After a three-year mission hunting for near-Earth asteroids and comets, NASA’s NEOWISE program has delivered a fresh batch of discoveries. In the past year alone, NEOWISE has detected 97 previously unknown solar system objects, 28 of which are Near-Earth Objects (NEOs) that come close to or cross Earth’s orbit, and can pose a potential collision threat.
In the past three years, NEOWISE has revealed the characteristics of 693 Near-Earth Objects, 114 of which are new discoveries. In the past year alone, it discovered ten potentially hazardous objects. An object is classified as ‘potentially hazardous’ if its minimum distance from Earth is 4,647,790 miles — or less.

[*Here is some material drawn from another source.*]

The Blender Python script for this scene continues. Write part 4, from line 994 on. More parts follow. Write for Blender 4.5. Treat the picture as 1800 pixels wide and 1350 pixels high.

NEOWISE is a reinvention of NASA’s Wide-field Infrared Survey Explorer (WISE) mission, which was launched back in December 2009. WISE’s goal was to map the entire sky with its 16-inch telescope looking for sources of infrared light, which it accomplished in six months of observation.
With extreme sensitivity to infrared radiation at four different wavelengths, WISE detected faint celestial heat sources across the cosmos — such as galaxies billions of light years away, objects within the Milky Way such as black holes, forming star systems and cool brown dwarf stars, and asteroids and comets within our solar system.
Just within our solar system WISE observed about 154,000 objects, including 33,500 new asteroid and comet discoveries.